**WHAT YOU HAVE TO DO**
Report each line of the data that has "picture" somewhere in it.
***
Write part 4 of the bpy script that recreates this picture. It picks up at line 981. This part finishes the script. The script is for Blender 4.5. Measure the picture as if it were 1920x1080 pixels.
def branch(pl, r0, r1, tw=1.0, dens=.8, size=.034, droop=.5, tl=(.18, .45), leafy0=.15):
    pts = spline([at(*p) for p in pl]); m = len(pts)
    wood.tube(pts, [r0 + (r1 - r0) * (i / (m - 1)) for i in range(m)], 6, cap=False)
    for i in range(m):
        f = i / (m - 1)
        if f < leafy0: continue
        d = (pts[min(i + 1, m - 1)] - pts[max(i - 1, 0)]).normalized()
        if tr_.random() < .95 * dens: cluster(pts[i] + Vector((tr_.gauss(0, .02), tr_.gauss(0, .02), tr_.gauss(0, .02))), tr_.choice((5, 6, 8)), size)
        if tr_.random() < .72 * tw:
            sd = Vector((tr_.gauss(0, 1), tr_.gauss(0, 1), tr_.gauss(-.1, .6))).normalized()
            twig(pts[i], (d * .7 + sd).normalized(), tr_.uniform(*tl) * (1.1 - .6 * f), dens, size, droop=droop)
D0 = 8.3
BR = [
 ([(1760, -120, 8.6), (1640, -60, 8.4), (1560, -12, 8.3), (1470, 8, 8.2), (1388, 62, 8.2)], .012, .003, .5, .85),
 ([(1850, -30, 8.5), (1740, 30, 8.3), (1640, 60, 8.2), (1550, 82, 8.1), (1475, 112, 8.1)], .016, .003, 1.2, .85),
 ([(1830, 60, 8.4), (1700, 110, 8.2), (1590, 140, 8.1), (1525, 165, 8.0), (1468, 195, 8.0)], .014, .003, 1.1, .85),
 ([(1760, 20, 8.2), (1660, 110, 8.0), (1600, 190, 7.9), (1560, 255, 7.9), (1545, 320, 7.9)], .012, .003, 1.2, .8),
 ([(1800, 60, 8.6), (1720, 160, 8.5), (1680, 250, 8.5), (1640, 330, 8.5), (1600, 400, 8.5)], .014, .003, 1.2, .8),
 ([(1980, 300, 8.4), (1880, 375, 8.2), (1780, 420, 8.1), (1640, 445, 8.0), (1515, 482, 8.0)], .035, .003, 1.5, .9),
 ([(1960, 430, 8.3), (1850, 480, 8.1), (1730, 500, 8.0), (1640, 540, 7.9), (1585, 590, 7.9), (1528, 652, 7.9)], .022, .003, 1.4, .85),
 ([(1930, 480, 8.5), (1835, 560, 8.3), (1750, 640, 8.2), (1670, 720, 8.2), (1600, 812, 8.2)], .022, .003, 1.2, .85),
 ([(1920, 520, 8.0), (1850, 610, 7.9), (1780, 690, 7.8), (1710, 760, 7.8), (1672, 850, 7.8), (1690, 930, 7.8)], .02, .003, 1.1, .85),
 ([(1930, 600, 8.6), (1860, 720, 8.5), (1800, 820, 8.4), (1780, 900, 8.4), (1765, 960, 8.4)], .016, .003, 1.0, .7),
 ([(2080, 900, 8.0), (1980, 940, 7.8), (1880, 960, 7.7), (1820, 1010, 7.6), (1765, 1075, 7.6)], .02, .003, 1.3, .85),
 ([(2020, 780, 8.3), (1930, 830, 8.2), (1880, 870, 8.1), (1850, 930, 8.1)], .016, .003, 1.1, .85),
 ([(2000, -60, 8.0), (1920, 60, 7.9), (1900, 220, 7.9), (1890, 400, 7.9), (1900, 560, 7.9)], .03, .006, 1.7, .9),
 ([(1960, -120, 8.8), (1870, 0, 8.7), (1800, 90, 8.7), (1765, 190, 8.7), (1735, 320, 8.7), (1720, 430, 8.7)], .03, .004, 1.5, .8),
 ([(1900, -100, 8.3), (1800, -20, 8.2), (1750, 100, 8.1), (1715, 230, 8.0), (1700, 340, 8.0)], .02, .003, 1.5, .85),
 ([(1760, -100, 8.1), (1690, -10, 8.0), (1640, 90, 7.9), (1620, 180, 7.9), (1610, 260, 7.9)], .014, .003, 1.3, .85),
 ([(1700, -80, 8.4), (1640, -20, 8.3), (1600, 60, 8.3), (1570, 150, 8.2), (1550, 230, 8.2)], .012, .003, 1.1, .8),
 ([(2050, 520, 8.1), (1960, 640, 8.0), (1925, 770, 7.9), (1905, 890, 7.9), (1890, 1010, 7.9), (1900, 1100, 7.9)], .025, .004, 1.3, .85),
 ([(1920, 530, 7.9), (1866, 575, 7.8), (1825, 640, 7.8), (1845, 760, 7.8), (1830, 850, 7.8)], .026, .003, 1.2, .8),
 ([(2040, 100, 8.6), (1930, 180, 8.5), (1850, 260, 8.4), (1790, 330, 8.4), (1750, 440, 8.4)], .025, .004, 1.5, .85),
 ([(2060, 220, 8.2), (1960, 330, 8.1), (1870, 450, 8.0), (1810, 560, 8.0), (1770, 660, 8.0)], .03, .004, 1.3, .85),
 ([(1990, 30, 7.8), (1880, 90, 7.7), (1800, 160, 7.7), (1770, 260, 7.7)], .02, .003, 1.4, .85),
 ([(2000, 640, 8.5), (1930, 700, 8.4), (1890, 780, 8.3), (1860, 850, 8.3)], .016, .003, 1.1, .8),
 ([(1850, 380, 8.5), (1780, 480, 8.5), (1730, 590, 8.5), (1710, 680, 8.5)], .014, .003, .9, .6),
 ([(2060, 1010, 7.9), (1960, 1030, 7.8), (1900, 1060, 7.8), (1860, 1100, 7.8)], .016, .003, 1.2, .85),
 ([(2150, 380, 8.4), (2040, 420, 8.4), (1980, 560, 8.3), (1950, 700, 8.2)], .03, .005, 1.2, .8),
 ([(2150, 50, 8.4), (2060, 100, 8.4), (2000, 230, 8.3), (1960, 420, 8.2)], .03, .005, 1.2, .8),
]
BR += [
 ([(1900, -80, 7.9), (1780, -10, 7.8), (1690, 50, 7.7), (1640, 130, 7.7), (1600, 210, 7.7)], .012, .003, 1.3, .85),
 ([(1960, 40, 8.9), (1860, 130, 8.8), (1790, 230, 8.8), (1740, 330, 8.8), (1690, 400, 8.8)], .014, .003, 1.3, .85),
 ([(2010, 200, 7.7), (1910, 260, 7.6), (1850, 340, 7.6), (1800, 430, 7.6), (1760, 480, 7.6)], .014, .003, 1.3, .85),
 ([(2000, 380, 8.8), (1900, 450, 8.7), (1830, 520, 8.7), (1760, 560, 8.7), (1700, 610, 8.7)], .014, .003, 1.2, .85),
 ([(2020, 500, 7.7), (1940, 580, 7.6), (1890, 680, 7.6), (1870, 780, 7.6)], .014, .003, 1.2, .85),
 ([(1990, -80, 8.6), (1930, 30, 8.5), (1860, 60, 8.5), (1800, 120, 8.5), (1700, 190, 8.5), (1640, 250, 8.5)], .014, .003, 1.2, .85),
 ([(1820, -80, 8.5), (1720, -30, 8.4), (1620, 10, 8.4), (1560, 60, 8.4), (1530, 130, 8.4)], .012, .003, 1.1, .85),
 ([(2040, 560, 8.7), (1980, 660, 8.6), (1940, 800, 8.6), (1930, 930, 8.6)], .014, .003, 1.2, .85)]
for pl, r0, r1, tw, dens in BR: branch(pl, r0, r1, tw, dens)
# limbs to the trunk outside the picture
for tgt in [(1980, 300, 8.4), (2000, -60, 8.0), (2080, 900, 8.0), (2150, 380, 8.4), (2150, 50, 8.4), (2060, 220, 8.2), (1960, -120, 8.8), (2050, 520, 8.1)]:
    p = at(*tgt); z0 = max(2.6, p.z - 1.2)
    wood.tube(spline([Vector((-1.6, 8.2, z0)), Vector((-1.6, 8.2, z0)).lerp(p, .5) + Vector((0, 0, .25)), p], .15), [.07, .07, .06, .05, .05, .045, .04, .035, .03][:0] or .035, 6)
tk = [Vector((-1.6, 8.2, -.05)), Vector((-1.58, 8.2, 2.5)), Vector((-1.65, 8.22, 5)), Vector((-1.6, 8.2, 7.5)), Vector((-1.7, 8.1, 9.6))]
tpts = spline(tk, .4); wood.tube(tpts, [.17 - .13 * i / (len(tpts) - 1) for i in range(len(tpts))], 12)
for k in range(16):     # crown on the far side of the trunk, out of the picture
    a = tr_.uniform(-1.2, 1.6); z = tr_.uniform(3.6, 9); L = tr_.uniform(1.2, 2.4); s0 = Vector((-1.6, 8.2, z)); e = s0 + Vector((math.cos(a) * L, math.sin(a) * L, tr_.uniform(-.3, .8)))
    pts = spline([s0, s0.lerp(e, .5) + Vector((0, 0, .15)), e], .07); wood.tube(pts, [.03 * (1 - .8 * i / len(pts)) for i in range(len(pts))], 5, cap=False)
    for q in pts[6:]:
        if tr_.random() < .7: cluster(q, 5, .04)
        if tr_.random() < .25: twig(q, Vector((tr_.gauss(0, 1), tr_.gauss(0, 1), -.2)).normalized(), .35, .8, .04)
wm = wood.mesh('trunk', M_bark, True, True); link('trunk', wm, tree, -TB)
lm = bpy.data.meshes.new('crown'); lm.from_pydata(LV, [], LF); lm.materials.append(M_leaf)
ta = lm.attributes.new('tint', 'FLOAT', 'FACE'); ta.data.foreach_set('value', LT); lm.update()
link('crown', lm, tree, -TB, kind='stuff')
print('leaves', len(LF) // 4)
***
**EXERCISE SOLUTION**
Write part 4 of the bpy script that recreates this picture. It picks up at line 981. This part finishes the script. The script is for Blender 4.5. Measure the picture as if it were 1920x1080 pixels.
# limbs to the trunk outside the picture
for k in range(16):     # crown on the far side of the trunk, out of the picture